El premio para la peor noche de bodas de la Historia es para la desdichada María Josefa Amalia de Sajonia, tercera esposa de Fernando VII, una cría que aún no había cumplido los 16 cuando se casó con el rey. Había pasado toda su infancia y los primeros años de su adolescencia recluida en un convento, bajo las normas monacales y alejada del amor físico.
Obviamente, estaba perdida respecto al mundo exterior y, por supuesto, respecto a las llamadas “obligaciones conyugales”. Como la segunda esposa de Fernando VII había muerto, convirténdole en un viudo de 39 años sin descendencia, al monarca le entró la prisa por buscar un heredero al trono y eligió a María Josefa para contraer matrimonio. La joven se sintió tan abrumada y tenía tanto miedo que hasta el Papa Pío VII tuvo que convencerla de que la noche de bodas no era pecado mortal, como ella creía.
Era la crónica de un fracaso anunciado. Cuando María Josefa vio aparecer al rey -grueso, enorme, feroz, desnudo y excitado-, comenzó a gritar y a correr como alma que lleva el diablo. Cabe decir que, por si fuera poco, ni siquiera se entendían: ella no sabía español ni él alemán.
El monarca fue a buscar a su cuñada y a la sirvienta mayor para que instruyesen a la novia y le explicasen lo que iba a suceder. Las señoras hablaron con la joven, y pronto él volvió a intentarlo, sin encontrar resistencia. Pero María Josefa no pudo soportar el pánico y acabó por irse de vientre: orinó y defecó durante el acto, manchando a su pareja. El rey huyó muy enfadado de la alcoba.
Ni las aguas termales mágicas
Este episodio llegó a hacer las delicias del mismísimo Mérimée, que relató a Stendhal todos los chismes escatológicos que le habían contado en España. Ahí su carta de diciembre de 1830, donde describe a un "gordo con aire de sátiro, muy oscuro y con el labio inferior colgante" blandiendo su "miembro viril" detrás de una chiquilla asustada que ya no controla ni sus propias funciones corporales.

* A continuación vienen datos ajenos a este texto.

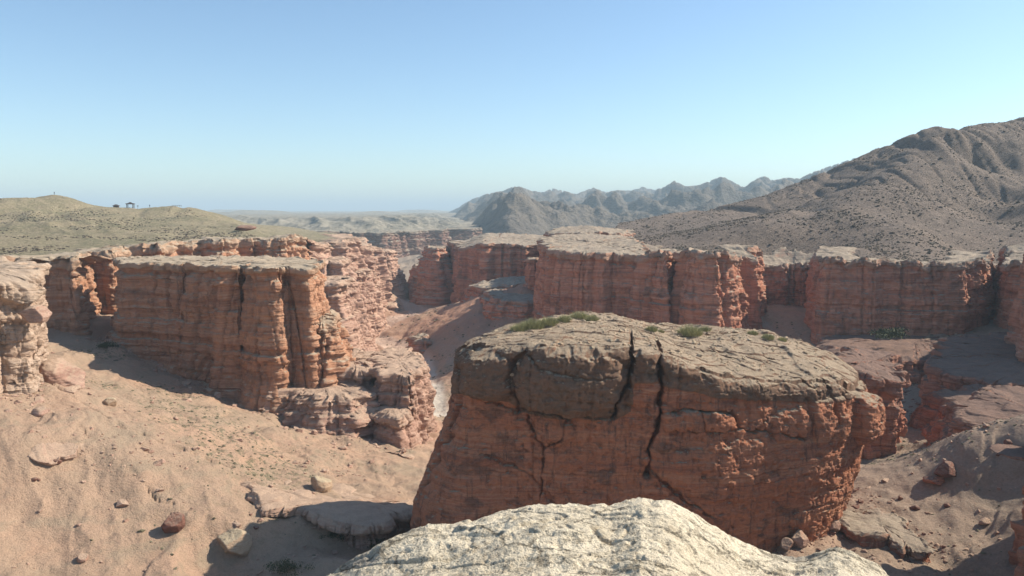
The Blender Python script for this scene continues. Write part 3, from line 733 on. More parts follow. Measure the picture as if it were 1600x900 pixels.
butte('sandstone_butte', 'square red butte with thick khaki crust left of the black cleft in the right wall', [(850, 470, 300), (852, 470, 280), (872, 470, 264), (940, 470, 256), (992, 470, 254), (998, 470, 262), (996, 470, 290), (975, 470, 320), (900, 470, 330), (860, 470, 320)], 0, M['red'], 63, ds=.26, dz=.22, top=lambda x, y: dp(930, 394, 257)[2] + .055 * (y - 257) + .6 * fbm(x * .08, y * .08, 0, 3, 6), base=lambda x, y: gz(x, y) - 4, batter=.10, butt=(1.6, 12), flute=(.9, 5), capt=2.4, over=.8, cat='butte')
butte('rock_terrace', 'lower red terrace with pale ledges in front of the castle-like wall', [(764, 500, 318), (770, 500, 300), (830, 500, 296), (876, 500, 298), (882, 500, 316), (850, 500, 345), (790, 500, 352), (766, 500, 340)], dp(800, 468, 300)[2], M['red'], 64, ds=.3, dz=.25, batter=.45, bed=1.3, block=1.2, butt=(3, 10), base=lambda x, y: gz(x, y) - 4)
butte('rock_terrace', 'small khaki-topped terrace behind the lower red terrace', [(735, 450, 360), (755, 450, 346), (820, 450, 338), (838, 450, 346), (838, 450, 374), (770, 450, 378)], 0, M['red'], 65, top=lambda x, y: dp(790, 444, 345)[2] + .10 * (x + 3) + 1.2 * fbm(x * .12, y * .12, 0, 3, 7), ds=.35, dz=.3, batter=.5, bed=1.2, block=1.0, butt=(2.5, 10))
butte('rock_terrace', 'layered khaki ledge with a dark recess behind the square red butte', [(858, 385, 376), (872, 385, 352), (915, 385, 344), (965, 385, 346), (985, 385, 362), (950, 385, 392), (880, 385, 398)], 0, M['red'], 67, ds=.35, dz=.28, top=lambda x, y: dp(915, 361, 345)[2] - .10 * np.abs(x - 38) + .03 * (y - 345) + .6 * fbm(x * .08, y * .08, 0, 3, 6), base=lambda x, y: 0 * x - 32, batter=.15, bed=1.1, block=.9, over=1.2, capt=2.)
butte('rock_pinnacle', 'narrow red pillar with a knobbly head in front of the square red butte', [(826, 450, 328), (834, 450, 322), (842, 450, 326), (842, 450, 336), (832, 450, 340)], dp(833, 405, 328)[2], M['red'], 66, ds=.3, dz=.25, batter=.08, bed=.7, block=.6, butt=(.5, 5), base=lambda x, y: gz(x, y) - 4)
# lower ledges at the right
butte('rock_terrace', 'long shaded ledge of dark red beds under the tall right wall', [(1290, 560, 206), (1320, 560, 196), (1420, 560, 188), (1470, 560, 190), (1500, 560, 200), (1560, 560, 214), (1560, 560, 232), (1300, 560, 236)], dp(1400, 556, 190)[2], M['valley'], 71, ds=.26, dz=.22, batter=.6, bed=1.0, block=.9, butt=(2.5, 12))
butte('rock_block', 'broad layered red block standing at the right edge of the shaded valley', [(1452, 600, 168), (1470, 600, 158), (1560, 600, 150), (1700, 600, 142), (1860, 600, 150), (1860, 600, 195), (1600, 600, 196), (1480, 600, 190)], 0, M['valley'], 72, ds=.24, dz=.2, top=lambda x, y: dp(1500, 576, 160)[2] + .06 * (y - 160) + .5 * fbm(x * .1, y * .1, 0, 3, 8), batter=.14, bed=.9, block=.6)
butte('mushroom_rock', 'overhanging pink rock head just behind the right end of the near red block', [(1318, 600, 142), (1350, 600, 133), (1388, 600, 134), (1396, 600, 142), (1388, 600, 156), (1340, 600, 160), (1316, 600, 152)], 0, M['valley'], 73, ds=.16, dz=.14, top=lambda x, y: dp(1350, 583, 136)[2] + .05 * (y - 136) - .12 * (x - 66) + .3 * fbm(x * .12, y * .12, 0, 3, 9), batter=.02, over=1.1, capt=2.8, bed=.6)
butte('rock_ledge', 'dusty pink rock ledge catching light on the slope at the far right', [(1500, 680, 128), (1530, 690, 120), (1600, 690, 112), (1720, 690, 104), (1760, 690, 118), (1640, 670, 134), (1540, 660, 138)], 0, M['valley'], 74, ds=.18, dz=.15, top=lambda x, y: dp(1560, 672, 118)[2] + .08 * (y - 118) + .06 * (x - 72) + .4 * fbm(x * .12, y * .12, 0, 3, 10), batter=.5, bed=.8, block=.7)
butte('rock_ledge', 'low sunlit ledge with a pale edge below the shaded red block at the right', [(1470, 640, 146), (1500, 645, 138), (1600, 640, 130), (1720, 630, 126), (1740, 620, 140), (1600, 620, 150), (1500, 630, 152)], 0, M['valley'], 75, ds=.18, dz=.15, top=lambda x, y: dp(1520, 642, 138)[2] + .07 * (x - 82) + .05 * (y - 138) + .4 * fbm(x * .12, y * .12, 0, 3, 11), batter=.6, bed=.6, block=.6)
# near cliff on the left edge
butte('near_cliff', 'pale sunlit rock face with an overhanging lip at the left edge', [(-420, 600, 106), (-200, 600, 104), (-40, 600, 103), (12, 600, 105), (46, 600, 108), (60, 600, 114), (60, 600, 122), (20, 600, 134), (-200, 600, 150), (-420, 600, 140)], 0, M['cream'], 81, ds=.13, dz=.11, top=lambda x, y: dp(0, 440, 108)[2] - .22 * (x + 70) * ss(-85, -66, x) + .05 * (y - 108) + .35 * fbm(x * .12, y * .12, 0, 3, 12), batter=-.02, bed=.55, block=.5, capt=2.2, over=.7, cat='cliff', center=XY((-180, 600, 118)), sink=2)

# scarp in the left foreground: a low broken ledge
butte('rock_ledge', 'low undercut ledge of tan rock in the sunlit slope, left of the near red block', [(392, 780, 100), (430, 790, 97.5), (470, 800, 97), (520, 810, 95), (560, 812, 93.5), (600, 790, 96), (660, 775, 100), (680, 750, 108), (560, 745, 113), (440, 760, 108)], 0, M['pink'], 91, ds=.11, dz=.08, top=lambda x, y: TG(x, y) + 1.0 + .25 * fbm(x * .25, y * .25, 0, 3, 13) - 1.3 * ss(100, 109, y), batter=-.16, over=1.0, capt=1.0, slab=.5, bed=.7, block=.35, butt=(1.4, 4), flute=(.5, 2), sink=2.5, rough=.2, base=lambda x, y: gz(x, y) - 1.2)
# off to the right: the cliff whose shadow lies over the lower right corner
butte('side_cliff', 'shaded red cliff edge showing at the right border of the view', [(1628, 700, 84), (1700, 700, 68), (1900, 700, 50), (2600, 700, 44), (2600, 700, 80), (2100, 700, 90), (1760, 700, 94), (1640, 700, 92)], dp(1600, 660, 88)[2], M['red'], 82, ds=.25, dz=.22, batter=.05, bed=.6, cat='cliff')

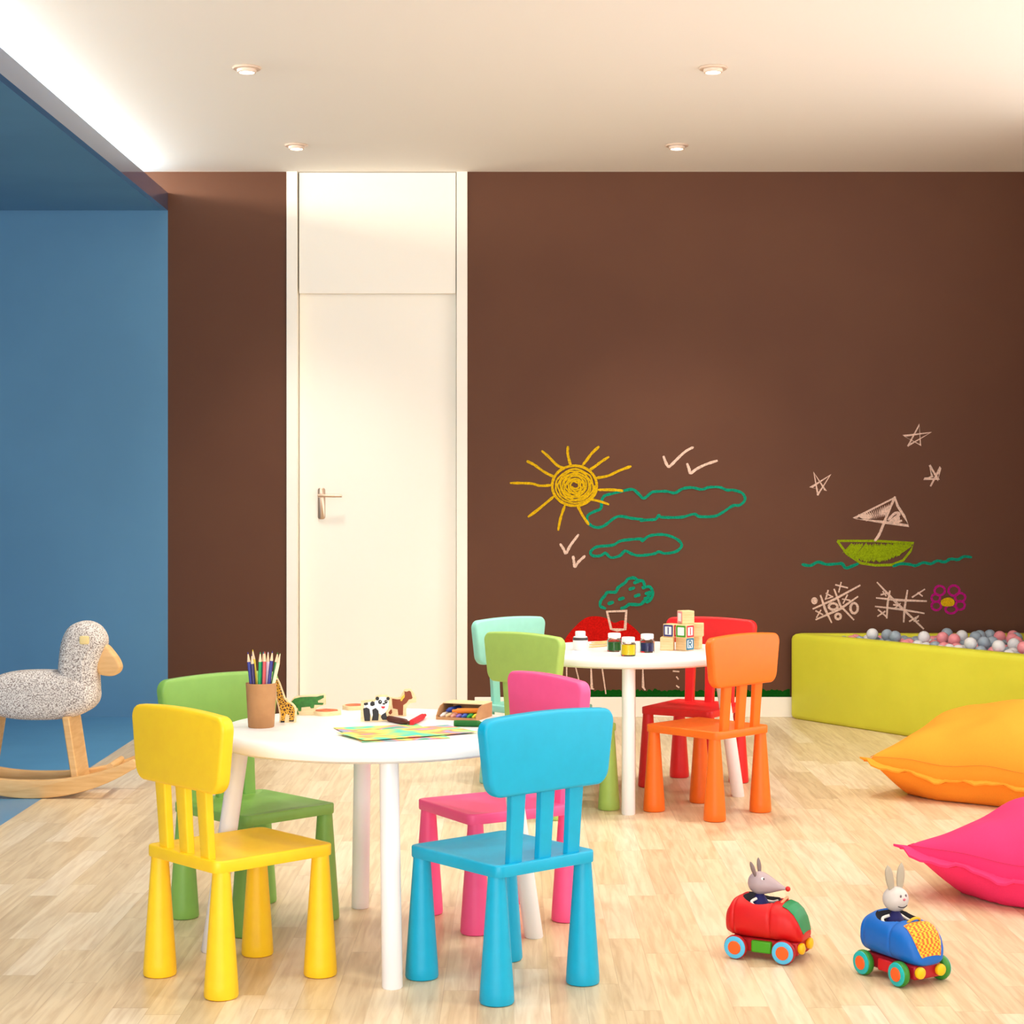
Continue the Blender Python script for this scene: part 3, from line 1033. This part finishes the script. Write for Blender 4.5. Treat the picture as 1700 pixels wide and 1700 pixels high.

Tras aquella desagradable experiencia, la situación no mejoró: el rey seguía obsesionado con procrear y llevaba, cada agosto, a María Josefa al balneario alcarreño de Sacedón por el presunto poder fertilizante de sus aguas termales. Insistía en ese ritual a pesar de las incomodidades del camino en coche de mulas. El traqueteo era tal que el rey acabó por bramar: "De este viaje salimos todos preñados menos la reina". Según el marqués de Villaurrutia, "las aguas de Sacedón, que por sus especiales virtudes genésicas gozaban fama de milagrosas, resultaron agua de cerrajas para la infecunda reina".
No había manera: el desencuentro sexual era constante. Fernando tuvo que amenazar a su esposa con la anulación del matrimonio -por no consumado-. "Hace ya diez años que contraje matrimonio con mi augusta esposa (...) El confesor [refiriéndose a las presiones del Vaticano a la reina para que se esforzarse en el acto] no hace entender a la reina que ella es carne de mi carne y hueso de mis huesos, ni contribuye en modo alguno a formar la ternura y afecto íntimo que exige la grandeza del sacramento", escribió Fernando a León XII.
Ella no estaba por la labor y le esquivaba siempre que podía: le invitó constantemente a rezar el rosario para “limpiarse de vicio” y dedicó su tiempo a lo que realmente le interesaba: ayudar a los pobres, charlar con Dios y escribir poesía. Murió a los 25 años a causa de unas fortísimas fiebres, volviendo a dejar al rey viudo y sin descendencia.